Myślę ze dobrą dla zostania katanakai jest najpierw nabycie wiedzy teoretycznej z książek, potem popatrzenie jak sie tą wiedzę stosuje np na filmikach, a potem samemu jej zastosowanie.
Re: Mistrz na terenie podkarpacia niedaleko Krosna
: 10 lutego 2008
autor: nikiel
ale bez pracy w kuzni to sporo czasu zajmie zanim sie czlowiek najprostrzych rzeczy nauczy. nie da sie z ksiazek nauczyc kowalstwa. tzn mozna i trzeba opanowac wiedze teoretyczna, ale co do praktyki to najpierw trzeba widziec na wlasne oczy a potem fajnie by bylo robic cos pod czyims doswiadczonym okiem. to sporo daje(i pokory sie czlowiek tez uczy:)
ps. pewnie ze po polsku:) przeciez to "blacksmiths out of poland" (wybaczcie ta reklame, ale mysle ze mozna tam sporo znalesc)
Re: Mistrz na terenie podkarpacia niedaleko Krosna
: 11 lutego 2008
autor: karendt
Nikiel, masz rację
Ale jak ktoś chce się zajmować bronią japońską, to myślę że właśnie od teorii powinien zacząć,
Re: Mistrz na terenie podkarpacia niedaleko Krosna
: 11 lutego 2008
autor: nikiel
najlepiej by bylo od razu sie dostac do jakiegos mistrza, a po pracy uzupelniac wiedze teoretyczna

Re: Mistrz na terenie podkarpacia niedaleko Krosna
: 11 lutego 2008
autor: karendt
Pytanie czy owy "mistrz" chciałby przyjąć kogoś kompletnie zielonego
Re: Mistrz na terenie podkarpacia niedaleko Krosna
: 11 lutego 2008
autor: nikiel
jak nie jest bucem to to mylse, ze by przyjal, tylko ne wiem czy by placil za to:P
Re: Mistrz na terenie podkarpacia niedaleko Krosna
: 11 lutego 2008
autor: aambeeld
Pozostają jeszcze letnie warsztaty kowalskie w Wojciechowie - koszt. około 1100zł.

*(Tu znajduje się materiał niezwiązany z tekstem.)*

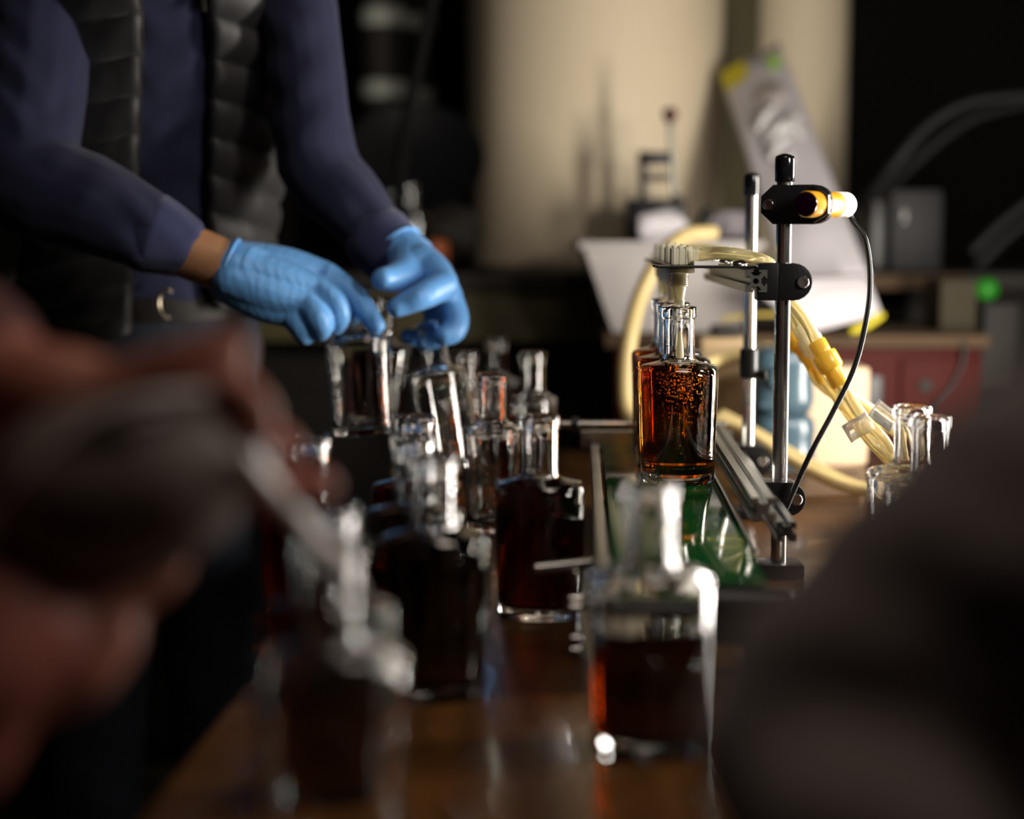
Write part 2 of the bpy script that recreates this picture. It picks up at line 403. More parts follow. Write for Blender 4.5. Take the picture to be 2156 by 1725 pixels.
# ------------------------------------------------------------------ conveyor
SL = .040
def cxl(Y): return BX0.x-.018+SL*(Y-BX0.y)
cdir = Vector((SL, 1, 0)).normalized(); cside = Vector((1, -SL, 0)).normalized(); up = Vector((0, 0, 1))
Y0, Y1 = 1.30, 2.16
conv = empty('conveyor', (cxl(1.7), 1.7, ZT), 'green belt conveyor with metal rails that carries the bottles being filled', 'conveyor')
def cbox(name, s0, s1, y0, y1, z0, z1, m, bev=.0015):
    o = Vector((cxl(y0), y0, z0)); L = (y1-y0)/cdir.y
    return prism(name, [(s0, 0), (s1, 0), (s1, z1-z0), (s0, z1-z0)], cside, up, cdir, o, L, m, conv, bev)
cbox('belt', -.060, .060, Y0, Y1, ZB-.018, ZB, M_belt, .008)
cbox('frame', -.052, .052, Y0+.03, Y1-.03, ZT+.03, ZB-.019, M_black)
cbox('rail', -.073, -.063, Y0-.02, Y1, ZB-.03, ZB+.003, M_alu)
cbox('rail', .062, .067, Y0+.15, Y1, ZB-.03, ZB-.003, M_alu)
def vslot(w=.02):
    h = w/2; g = w*.13; d = w*.26; e = w*.26
    q = [(-h, -h), (-g, -h), (-g, -h+w*.09), (-e, -h+w*.09), (-g*.9, -h+d), (g*.9, -h+d), (e, -h+w*.09), (g, -h+w*.09), (g, -h)]
    out = []
    for k in range(4):
        a = k*math.pi/2; c, s = math.cos(a), math.sin(a)
        out += [(x*c-y*s, x*s+y*c) for x, y in q]
    return out
prism('guide_rail', vslot(.022), cside, up, cdir, Vector((cxl(1.56), 1.56, ZB+.012))+cside*.083, .60, M_alu, conv)
prism('guide_rail', vslot(.018), cside, up, cdir, Vector((cxl(1.58), 1.58, ZB-.012))+cside*.107, .58, M_black, conv)
cyl('crossbar', Vector((cxl(2.17)-.16, 2.17, ZB+.020)), Vector((cxl(2.17)+.10, 2.17, ZB+.020)), .0045, M_steel, conv)
prism('cross_profile', vslot(.02), Vector((0, 1, 0)), up, Vector((1, 0, 0)), Vector((cxl(2.13)-.085, 2.13, ZB+.006)), .19, M_alu, conv)
cyl('collar', Vector((cxl(2.17)-.098, 2.17, ZB+.020)), Vector((cxl(2.17)-.088, 2.17, ZB+.020)), .009, M_black, conv)
p = at(1123, 1198, 1.42); q = at(1300, 1180, 1.44)
cyl('stop_rod', p, q, .0042, M_steel, conv, bev=.002)
cyl('end_roller', Vector((cxl(Y0)-.075, Y0, ZB-.02)), Vector((cxl(Y0)+.075, Y0, ZB-.02)), .015, M_black, conv)
p = at(1212, 1200, 1.41); 
cyl('threaded_leg', Vector((p.x, p.y, ZT+.002)), p, .0032, M_steel, conv)
for zz, rr in ((ZT+.048, .0095), (ZT+.041, .0095), (ZT+.014, .007), (ZT+.004, .0075)):
    cyl('nut', Vector((p.x, p.y, zz)), Vector((p.x, p.y, zz+.005)), rr, M_steel, conv, seg=6)
for yy in (1.36, 2.05):
    for sx in (-1, 1): cyl('foot', Vector((cxl(yy)+sx*.055, yy, ZT)), Vector((cxl(yy)+sx*.055, yy, ZT+.032)), .010, M_black, conv)
loc_children(conv)

# ------------------------------------------------------------------ rod stands
def stand(px_top, py_top, px_bot, py_bot, Y, r, label, caph, extra):
    top = at(px_top, py_top, Y); bot = at(px_bot, py_bot, Y); x = (top.x+bot.x)/2; z0 = bot.z
    e = empty('rod_stand', (x, Y, ZT), label, 'stand')
    cyl('rod', (x, Y, ZT+.012), (x, Y, top.z-.004), r, M_steel, e, seg=32)
    lathe('cap', [(r+.0012, 0), (r+.0020, .001), (r+.0020, caph*.80), (r+.0012, caph*.90), (r*.55, caph*.97), (r*.1, caph)], M_blackg, e,
          (x, Y, top.z-caph), (0, 0, 1), 32, 60)
    box('foot_block', x-.024, x+.024, Y-.022, Y+.022, ZT, ZT+.014, M_black, e, .003)
    extra(e, x, Y); loc_children(e); return x
def bolt(par, c, n, r=.0055):
    n = n.normalized()
    lathe('bolt', [(r, 0), (r, .002), (r*.9, .0028), (r*.55, .0028), (r*.5, .0012), (r*.05, .0012)], M_steel, par, c, n, 20, 30)
def stadium(L0, L1, h, r=None, n=10, chamf=False):
    """outline: left end at -L0 (chamfered or square), right end round at L1"""
    pts = []
    for k in range(n+1):
        a = -math.pi/2+math.pi*k/n; pts.append((L1-h+h*math.cos(a), h*math.sin(a)))
    if chamf: pts += [(-L0+h*.62, h), (-L0, h*.42), (-L0, -h*.42), (-L0+h*.62, -h)]
    else: pts += [(-L0, h), (-L0, -h)]
    return pts
YA = 1.752
def extraA(e, x, Y):
    # sensor block near the top of the rod
    c = at(1650, 431, Y); n = Vector((-.30, -.95, 0)).normalized(); u = Vector((.95, -.30, 0)); s = mm(1, Y)
    u = up.cross(n)*-1; u = Vector((-n.y, n.x, 0))
    prism('sensor_block', stadium(53*s, 97*s, 41*s, chamf=True), u, up, n*-1, Vector((x, Y-.011, c.z)), .022, M_black, e, .0012)
    bolt(e, Vector((x, Y-.011, c.z))+u*(-37*s)+n*.0003, n)
    sc = Vector((x, Y-.011, c.z))+u*(62*s); ax = Vector((-.60, -.80, .0)).normalized()
    lathe('sensor_body', [(.0125, 0), (.0132, .001), (.0132, .071), (.0126, .072)], M_orange, e, sc-ax*.046+u*.002, ax, 36)
    lathe('sensor_nut', [(.0175, 0), (.0185, .001), (.0185, .005), (.0172, .006)], M_black, e, sc+ax*.0, ax, 6)
    lathe('sensor_lens', [(.0124, 0), (.0124, .0012), (.006, .0016), (.0005, .0017)], M_lens, e, sc+ax*.0258+u*.002, ax, 32)
    lathe('sensor_label', [(.0134, 0), (.0136, .0005), (.0136, .015), (.0128, .017), (.006, .018)][::1], M_white, e, sc-ax*.046+u*.002, -ax, 32)
    lathe('sensor_label', [(.0134, 0), (.0135, .0005), (.0135, .010), (.0134, .0105)], M_white, e, sc-ax*.046+u*.002, ax, 32)
    cb = sc-ax*.064+u*.002
    P = [cb, at(1795, 463, cb.y), at(1822, 505, 1.77), at(1832, 580, 1.76), at(1826, 660, 1.75), at(1800, 770, 1.74), at(1755, 865, 1.73), at(1712, 945, 1.72), at(1672, 1030, 1.72), at(1655, 1070, 1.72)]
    tube('cable', P, .0029, M_blackr, e, 12, 8)
    # profile clamp
    c2 = at(1640, 593, Y)
    n2 = Vector((-.04, -1, 0)).normalized(); u2 = Vector((-n2.y, n2.x, 0))
    o2 = Vector((x, Y-.016, c2.z))
    prism('clamp', stadium(14*s, 56*s, 39*s), u2, up, -n2, o2, .032, M_black, e, .001)
    prism('clamp_jaw', [(-58*s, -39*s), (-14.5*s, -39*s), (-14.5*s, 39*s), (-58*s, 39*s)], u2, up, -n2, o2+n2*.001, .034, M_black, e, .0012)
    bolt(e, o2+u2*(36*s), n2, .0062)
    # foot clamp at the rail
    c3 = at(1648, 1046, Y)
    prism('rail_clamp', stadium(48*s, 50*s, 36*s), u2, up, -n2, Vector((x, Y-.018, c3.z)), .034, M_black, e, .0012)
    bolt(e, Vector((x, Y-.018, c3.z))+u2*(30*s), n2, .0062)
xa = stand(1652, 323, 1642, 1040, YA, .0080, 'nearer steel rod with a black cap, a sensor block and cable', .029, extraA)
YBk = 2.10
def extraB(e, x, Y):
    s = mm(1, Y)
    c = at(1574, 764, Y); cyl('collar', (x, Y, c.z-.019), (x, Y, c.z+.018), .0118, M_black, e, 24, .002)
    cyl('knob', (x+.010, Y-.006, c.z-.015), (x+.021, Y-.010, c.z-.015), .006, M_black, e)
    c2 = at(1572, 968, Y)
    prism('rail_clamp', stadium(42*s, 50*s, 33*s), Vector((1, 0, 0)), up, Vector((0, 1, 0)), Vector((x, Y-.017, c2.z)), .034, M_black, e, .0012)
    bolt(e, Vector((x, Y-.017, c2.z))+Vector((28*s, 0, 0)), Vector((0, -1, 0)), .0062)
stand(1583, 362, 1574, 985, YBk, .0078, 'rear slimmer-looking steel rod with a black cap and collar', .029, extraB)

# ------------------------------------------------------------------ filling head
pe = at(1592, 592, 1.735)
fh = empty('filling_head', (pe.x, pe.y, pe.z), 'row of translucent filling nozzles on a black plate and slotted aluminium bar', 'nozzle')
prism('slotted_bar', vslot(.0225), Vector((.995, -.03, 0)), up, Vector((.012, 1, 0)).normalized(), pe, .42, M_alu, fh)
for k in range(2): cyl('bar_hole', pe+Vector((0, -.0006, 0)), pe+Vector((0, .003, 0)), .0032, M_black, fh)
zp = pe.z+.0125
px0 = BX0.x-.022
prism('nozzle_plate', [(px0-.004, -.012), (pe.x+.010, -.012), (pe.x+.012, .40), (px0+.012, .40), (px0+.008, .05), (px0-.006, .05)], Vector((1, 0, 0)), Vector((0, 1, 0)), up,
      Vector((0, 1.765, zp)), .0022, M_black, fh)
prism('spacer_strip', [(px0+.035, .02), (px0+.06, .02), (px0+.06, .34), (px0+.035, .34)], Vector((1, 0, 0)), Vector((0, 1, 0)), up, Vector((0, 1.765, zp+.0024)), .004, M_white, fh)
for k in range(4):
    yb = 1.775+k*.105
    lathe('bolt', [(.0085, 0), (.0085, .001), (.007, .0035), (.004, .0055), (.0005, .006)], M_steel, fh, (pe.x-.012-.001*k, yb, zp+.0022), (0, 0, 1), 20, 60)
NZ = []
for k in range(4):
    bx = BX0.x+.0035*k; by = BX0.y+.108*k-.002
    z = zp
    e = fh
    # elbow: body + ribs + barb
    lathe('nozzle', [(.0115, -.006), (.0145, -.006), (.0145, -.002), (.0115, -.0015), (.0092, -.0095), (.0092, -.020), (.0072, -.021), (.0056, -.030), (.0046, -.036), (.0040, -.040)][3:], M_nyl, e, (bx, by, z), (0, 0, 1), 24, 50)
    lathe('nozzle_flange', [(.012, -.0058), (.0148, -.005), (.0148, -.001), (.012, 0.0)], M_nyl, e, (bx+.001, by, z-.0008), (0, 0, 1), 24)
    for j in range(5):
        lathe('thread', [(.0088, 0), (.0099, .0006), (.0088, .0012)], M_nyl, e, (bx, by, z-.010-.0022*j), (0, 0, 1), 24)
    box('elbow', bx-.010, bx+.008, by-.009, by+.009, z+.0022, z+.020, M_nyl, e, .002)
    for j in range(3):
        box('elbow_rib', bx-.008+.0065*j, bx-.0055+.0065*j, by-.0095, by+.0095, z+.0025, z+.0212, M_nyl, e, .0006)
    lathe('hose_barb', [(.0095, 0), (.0108, .001), (.0108, .004), (.0085, .005), (.0085, .012)], M_nyl, e, (bx+.007, by, z+.0125), (1, 0, .03), 24)
    lathe('nozzle_tip', [(.0040, 0), (.0058, .009), (.0060, .011), (.0034, .0112)], M_clearp, e, (bx, by, z-.046), (0, 0, 1), 20)
    lathe('dip_tip', [(.0010, 0), (.0018, .003), (.0034, .014), (.0044, .026), (.0038, .029)], M_nyl, e, (bx+.001, by, z-.068), (0, 0, -1), 20)
    NZ.append(Vector((bx+.018, by, z+.0130)))
loc_children(fh)
for n_, k in zip(NZ, range(4)):
    dY = .105*k; dx = .0035*k
    P = [n_, Vector((n_.x+.025, n_.y+.005, n_.z+.0015)), Vector((n_.x+.055, n_.y+.02, n_.z-.002)), Vector((n_.x+.083, n_.y+.03, n_.z-.012)),
         at(1648+4*k, 612+10*k, 1.90+.05*k), at(1690-8*k, 668+8*k, 1.91+.04*k), at(1728-10*k, 735+4*k, 1.91+.03*k), at(1768-12*k, 806+2*k, 1.90+.03*k)]
    if k % 2 == 0: P += [at(1822, 886+14*k, 1.88), at(1862, 930+14*k, 1.87), at(1900, 1000, 1.88+.02*k)]
    else: P += [at(1850, 870+5*k, 1.95), at(1905, 925, 1.97), at(1960, 985, 1.98+.02*k)]
    e = empty('hose', n_, ['nearest amber filling hose, from the front nozzle to the table', 'second amber filling hose, curving beneath the first',
                           'third amber filling hose, behind the first two', 'rearmost amber filling hose, mostly behind the others'][k], 'hose')
    tube('hose_wall', P, .0068, M_hose, e, 14, 8)
    i = 6; j = [1, .35, .75, .0][k]
    a = P[5].lerp(P[6], j*.9); b = P[6].lerp(P[7], j*.9); ax = (b-a).normalized(); c = a.lerp(b, .5)
    lathe('coupling', [(.0085, 0), (.0100, .002), (.0100, .016), (.0132, .017), (.0140, .019), (.0140, .034), (.0128, .037), (.0105, .038), (.0105, .054), (.0088, .058)], M_yel if k != 1 else M_nyl, e, c-ax*.028, ax, 24, 40)
    loc_children(e)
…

Znam paru mieczników/nożowników, którzy zarabiają więcej dzięki szkoleniom, niż sprzedając głownie - Herr Zwissler na przykład. Należy się spodziewać trendu w tym kierunku i u nas. W końcu szkolenie wymaga i czasu i cierpliwości od uczącego... a zwłaszcza, kiedy z ucznia nie ma żadnego pożytku, bo nawet podstaw teoretycznych nie zna - stąd sugestia Karendt'a jak najbardziej słuszna jest. Dużo czytaj, abyś roztropne pytania umiał kowalowi zadać, kiedy już go znajdziesz i o naukę poprosisz.